Challenge: Set the listing down again in full, word for word, with the pictures left out.
* * * * * * * * *
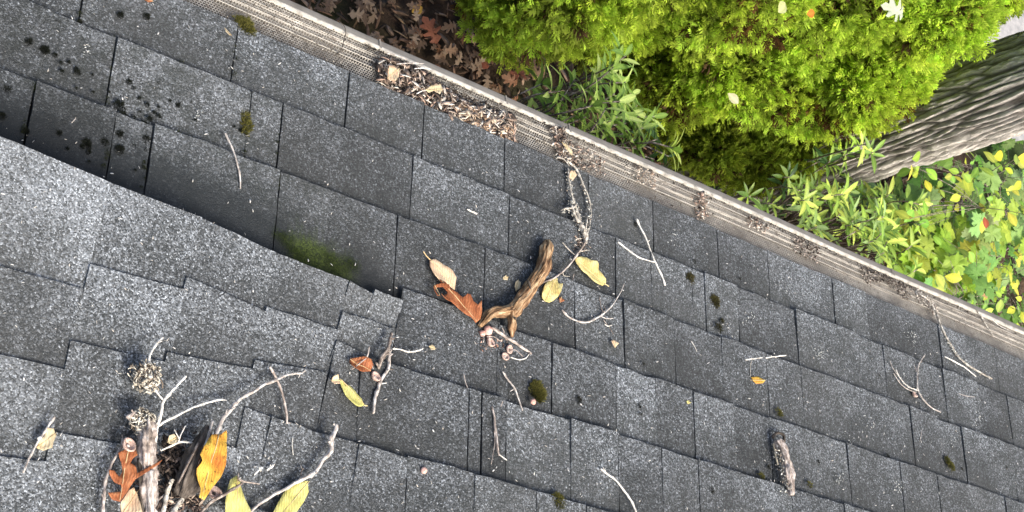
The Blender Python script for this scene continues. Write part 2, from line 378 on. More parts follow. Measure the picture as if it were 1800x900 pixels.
def shingle(cBL, cBR, cUR, cUL, zb=0.0145, zu=0.0015, thick=0.008, tone=1.0, blend=0.0, alg=0.0, on2=False, nx=None, ny=7, label=None, wob=0.0016):
    """one tab; corners (a,b): butt left, butt right, upper right, upper left"""
    cs = [np.array(c[:2]) for c in (cBL, cBR, cUR, cUL)]
    w = np.linalg.norm(cs[1]-cs[0]); nx = nx or max(4, min(22, int(w/0.014)))
    V, F, L = [], [], []
    sd_ = random.random()*50
    for layer in (0, 1):
        for j in range(ny+1):
            v = j/ny
            for i in range(nx+1):
                u = i/nx
                p = (cs[0]*(1-u)+cs[1]*u)*(1-v)+(cs[3]*(1-u)+cs[2]*u)*v
                a, b = p
                if j == 0: b += wob*1.6*mnoise.noise(Vector((a*26, sd_, 0)))+wob*0.9*mnoise.noise(Vector((a*110, sd_, 3)))
                if i in (0, nx): a += wob*0.9*mnoise.noise(Vector((sd_, b*60, i)))
                c = (plane2(a, b) if on2 else 0.0)+zb*(1-v)+zu*v
                c += 0.0012*mnoise.noise(Vector((a*9, b*9, sd_)))*(1-v)
                if layer: c -= thick*(1 if j < ny else 0.2)
                V.append((a, b, c)); L.append(v)
    def id(l, j, i): return l*(nx+1)*(ny+1)+j*(nx+1)+i
    for j in range(ny):
        for i in range(nx):
            F.append((id(0, j, i), id(0, j+1, i), id(0, j+1, i+1), id(0, j, i+1)))
    for i in range(nx): F.append((id(0, 0, i), id(0, 0, i+1), id(1, 0, i+1), id(1, 0, i)))
    for j in range(ny):
        F.append((id(0, j+1, 0), id(0, j, 0), id(1, j, 0), id(1, j+1, 0)))
        F.append((id(0, j, nx), id(0, j+1, nx), id(1, j+1, nx), id(1, j, nx)))
    o = mesh_obj('shingle', V, F, M_SH, house, ROOF)
    lap_attr(o.data, L)
    if not on2:
        dg = [damp_shade_at(a, b) for a, b, c in V]
        for k, nm_ in ((0, 'damp_shade'), (1, 'algae')):
            at = o.data.attributes.new(nm_, 'FLOAT', 'POINT'); at.data.foreach_set('value', [q_[k] for q_ in dg])
    o.color = (tone, blend, alg, 1)
    if label: o['label'] = label
    return o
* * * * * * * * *
Exercise answer:
The Blender Python script for this scene continues. Write part 2, from line 378 on. More parts follow. Measure the picture as if it were 1800x900 pixels.
def shingle(cBL, cBR, cUR, cUL, zb=0.0145, zu=0.0015, thick=0.008, tone=1.0, blend=0.0, alg=0.0, on2=False, nx=None, ny=7, label=None, wob=0.0016):
    """one tab; corners (a,b): butt left, butt right, upper right, upper left"""
    cs = [np.array(c[:2]) for c in (cBL, cBR, cUR, cUL)]
    w = np.linalg.norm(cs[1]-cs[0]); nx = nx or max(4, min(22, int(w/0.014)))
    V, F, L = [], [], []
    sd_ = random.random()*50
    for layer in (0, 1):
        for j in range(ny+1):
            v = j/ny
            for i in range(nx+1):
                u = i/nx
                p = (cs[0]*(1-u)+cs[1]*u)*(1-v)+(cs[3]*(1-u)+cs[2]*u)*v
                a, b = p
                if j == 0: b += wob*1.6*mnoise.noise(Vector((a*26, sd_, 0)))+wob*0.9*mnoise.noise(Vector((a*110, sd_, 3)))
                if i in (0, nx): a += wob*0.9*mnoise.noise(Vector((sd_, b*60, i)))
                c = (plane2(a, b) if on2 else 0.0)+zb*(1-v)+zu*v
                c += 0.0012*mnoise.noise(Vector((a*9, b*9, sd_)))*(1-v)
                if layer: c -= thick*(1 if j < ny else 0.2)
                V.append((a, b, c)); L.append(v)
    def id(l, j, i): return l*(nx+1)*(ny+1)+j*(nx+1)+i
    for j in range(ny):
        for i in range(nx):
            F.append((id(0, j, i), id(0, j+1, i), id(0, j+1, i+1), id(0, j, i+1)))
    for i in range(nx): F.append((id(0, 0, i), id(0, 0, i+1), id(1, 0, i+1), id(1, 0, i)))
    for j in range(ny):
        F.append((id(0, j+1, 0), id(0, j, 0), id(1, j, 0), id(1, j+1, 0)))
        F.append((id(0, j, nx), id(0, j+1, nx), id(1, j+1, nx), id(1, j, nx)))
    o = mesh_obj('shingle', V, F, M_SH, house, ROOF)
    lap_attr(o.data, L)
    if not on2:
        dg = [damp_shade_at(a, b) for a, b, c in V]
        for k, nm_ in ((0, 'damp_shade'), (1, 'algae')):
            at = o.data.attributes.new(nm_, 'FLOAT', 'POINT'); at.data.foreach_set('value', [q_[k] for q_ in dg])
    o.color = (tone, blend, alg, 1)
    if label: o['label'] = label
    return o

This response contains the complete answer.